Sales and marketing alignment, without the 12-person meeting

Most companies try to fix alignment with a big meeting. The problem is, alignment breaks every week, not once per quarter. Marketing updates the message, sales is in front of customers, and suddenly you have five “latest” versions in circulation.

If you want alignment to actually hold, you need a small weekly routine that keeps the story clear. Not a workshop, not a project, and not a meeting where 12 people talk and nobody changes anything.

Keep it simple. Once a week, 20 minutes, 2 to 4 people. One person from sales leadership, one person from marketing who owns the message, and if you want, one experienced seller who is actively meeting customers. If you are launching something new, you can add product marketing for that week, otherwise keep the group small.

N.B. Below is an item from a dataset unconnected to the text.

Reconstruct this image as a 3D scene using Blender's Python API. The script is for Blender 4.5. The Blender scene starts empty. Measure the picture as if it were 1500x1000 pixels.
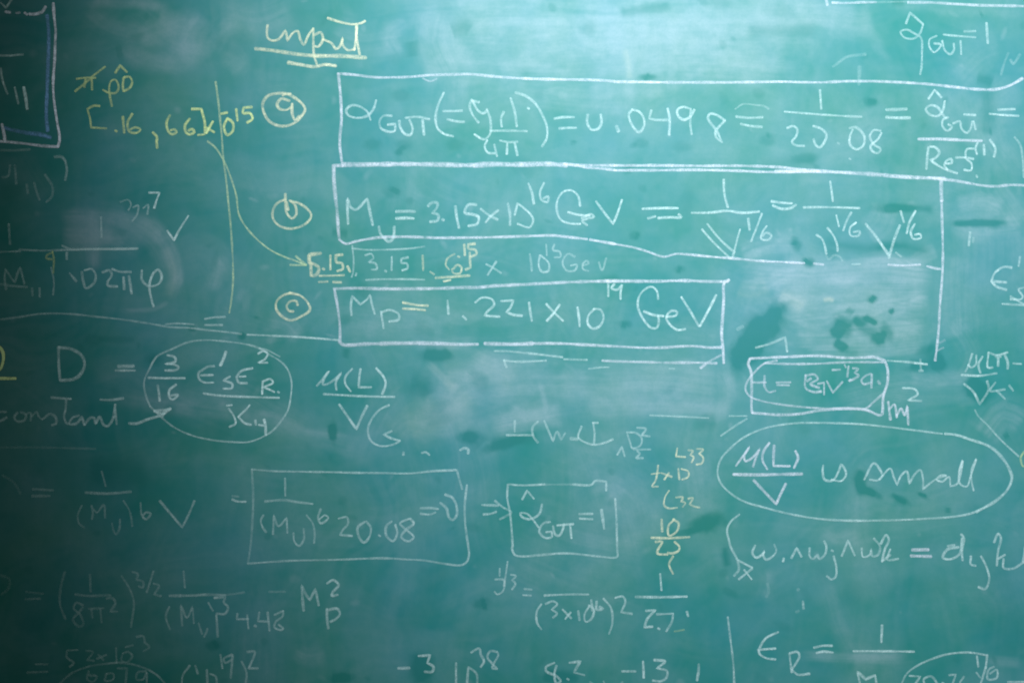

Before you join, bring three things only. First, what sellers actually used in customer meetings and follow ups. Not what you hoped they would use, what they really used. Second, two or three customer questions or reactions that came up repeatedly. Third, one or two business changes that affect what sellers should say, like a promo, pricing, a focus product, competitor talk, or supply issues.

When the 20 minutes ends, you must ship three outputs. If you do not ship these, you did not align, you just talked.

  • One main message for this week. One sentence that a seller can remember, and that fits real customer conversations.

  • One improvement, and one removal. Improve one thing that is already used, remove one thing that is outdated or confusing.

  • One short note to sellers. What changed, why it changed, what to do now, and one link to the latest version.

If you need a simple agenda, use this. Spend the first few minutes looking at what was used. Then share the customer reactions. Then decide the main message. Then update one item and remove one item. Finally, write the short seller note and send it.

There is one rule that decides whether this works in real life. The story must live in one place, and it must be easy to access. If sellers have to search emails, chat threads, shared drives, and old attachments, they will use whatever they find first. Use one link that always points to the current version, and update the content behind that link. This one detail removes a surprising amount of chaos.

If you want practical next steps, here are the basics for each group.

  • For sales leaders: stop asking for “more content”. Ask for fewer, clearer materials that sellers actually use. Your job is to remove friction, so consistency becomes easy.

  • For marketing leaders: when sales changes your message, it usually means something does not work in real customer conversations. Treat it as a signal. Fix the official version so sellers do not need to create their own.

  • For sellers: spend less time building slides and more time selling. Use the official link in follow ups, and when something breaks, give clear feedback instead of making another version.

You will know this is working when sellers stop asking “which deck do I use”, marketing stops hearing “sales ignores our materials”, the library gets smaller instead of bigger, and follow ups become more consistent because everyone shares the same link.